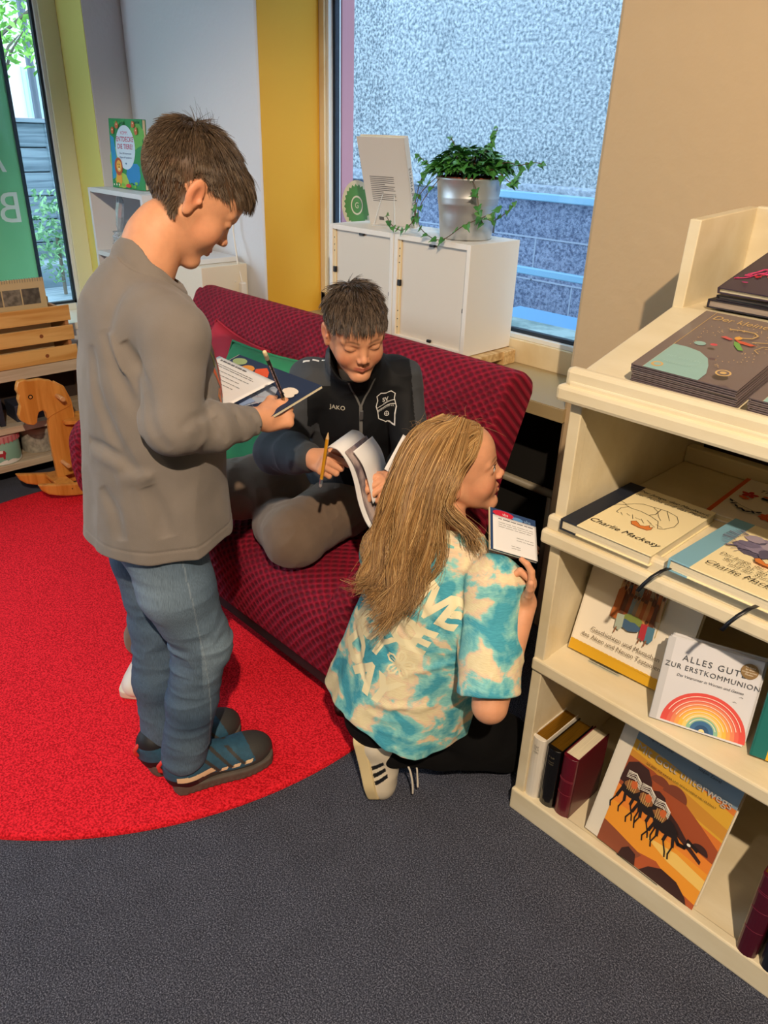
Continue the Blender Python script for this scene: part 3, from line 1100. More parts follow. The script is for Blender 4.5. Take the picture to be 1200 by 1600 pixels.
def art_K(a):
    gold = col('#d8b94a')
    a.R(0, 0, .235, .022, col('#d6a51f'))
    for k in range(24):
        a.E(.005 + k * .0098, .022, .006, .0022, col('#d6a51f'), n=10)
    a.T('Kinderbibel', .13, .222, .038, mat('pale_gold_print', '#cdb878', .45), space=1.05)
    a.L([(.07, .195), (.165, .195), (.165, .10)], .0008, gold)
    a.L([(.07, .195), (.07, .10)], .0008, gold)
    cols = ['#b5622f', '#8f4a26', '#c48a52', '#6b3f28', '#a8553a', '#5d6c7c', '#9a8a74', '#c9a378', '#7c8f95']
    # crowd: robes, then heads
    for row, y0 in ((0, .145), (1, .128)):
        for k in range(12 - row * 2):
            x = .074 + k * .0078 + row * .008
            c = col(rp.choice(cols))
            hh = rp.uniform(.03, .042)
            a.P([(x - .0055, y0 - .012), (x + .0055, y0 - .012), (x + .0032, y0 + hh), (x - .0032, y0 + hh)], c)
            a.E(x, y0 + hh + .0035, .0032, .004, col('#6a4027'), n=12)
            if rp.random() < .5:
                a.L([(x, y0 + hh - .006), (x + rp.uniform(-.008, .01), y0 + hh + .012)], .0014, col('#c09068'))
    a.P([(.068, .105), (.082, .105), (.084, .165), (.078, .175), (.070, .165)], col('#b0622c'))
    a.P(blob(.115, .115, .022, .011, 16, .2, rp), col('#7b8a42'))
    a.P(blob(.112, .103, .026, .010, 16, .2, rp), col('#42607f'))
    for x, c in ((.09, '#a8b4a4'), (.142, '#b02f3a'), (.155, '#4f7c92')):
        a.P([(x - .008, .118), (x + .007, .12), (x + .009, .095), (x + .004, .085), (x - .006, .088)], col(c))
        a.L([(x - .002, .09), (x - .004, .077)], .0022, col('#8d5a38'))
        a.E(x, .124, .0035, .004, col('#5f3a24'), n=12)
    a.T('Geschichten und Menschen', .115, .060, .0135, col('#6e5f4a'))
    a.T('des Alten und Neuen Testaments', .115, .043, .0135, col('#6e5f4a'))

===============

PROBLEM STATEMENT -
Skip the pictures, then retype every line above exactly.

ANSWER TO THE EXERCISE -
Continue the Blender Python script for this scene: part 3, from line 1100. More parts follow. The script is for Blender 4.5. Take the picture to be 1200 by 1600 pixels.
def art_K(a):
    gold = col('#d8b94a')
    a.R(0, 0, .235, .022, col('#d6a51f'))
    for k in range(24):
        a.E(.005 + k * .0098, .022, .006, .0022, col('#d6a51f'), n=10)
    a.T('Kinderbibel', .13, .222, .038, mat('pale_gold_print', '#cdb878', .45), space=1.05)
    a.L([(.07, .195), (.165, .195), (.165, .10)], .0008, gold)
    a.L([(.07, .195), (.07, .10)], .0008, gold)
    cols = ['#b5622f', '#8f4a26', '#c48a52', '#6b3f28', '#a8553a', '#5d6c7c', '#9a8a74', '#c9a378', '#7c8f95']
    # crowd: robes, then heads
    for row, y0 in ((0, .145), (1, .128)):
        for k in range(12 - row * 2):
            x = .074 + k * .0078 + row * .008
            c = col(rp.choice(cols))
            hh = rp.uniform(.03, .042)
            a.P([(x - .0055, y0 - .012), (x + .0055, y0 - .012), (x + .0032, y0 + hh), (x - .0032, y0 + hh)], c)
            a.E(x, y0 + hh + .0035, .0032, .004, col('#6a4027'), n=12)
            if rp.random() < .5:
                a.L([(x, y0 + hh - .006), (x + rp.uniform(-.008, .01), y0 + hh + .012)], .0014, col('#c09068'))
    a.P([(.068, .105), (.082, .105), (.084, .165), (.078, .175), (.070, .165)], col('#b0622c'))
    a.P(blob(.115, .115, .022, .011, 16, .2, rp), col('#7b8a42'))
    a.P(blob(.112, .103, .026, .010, 16, .2, rp), col('#42607f'))
    for x, c in ((.09, '#a8b4a4'), (.142, '#b02f3a'), (.155, '#4f7c92')):
        a.P([(x - .008, .118), (x + .007, .12), (x + .009, .095), (x + .004, .085), (x - .006, .088)], col(c))
        a.L([(x - .002, .09), (x - .004, .077)], .0022, col('#8d5a38'))
        a.E(x, .124, .0035, .004, col('#5f3a24'), n=12)
    a.T('Geschichten und Menschen', .115, .060, .0135, col('#6e5f4a'))
    a.T('des Alten und Neuen Testaments', .115, .043, .0135, col('#6e5f4a'))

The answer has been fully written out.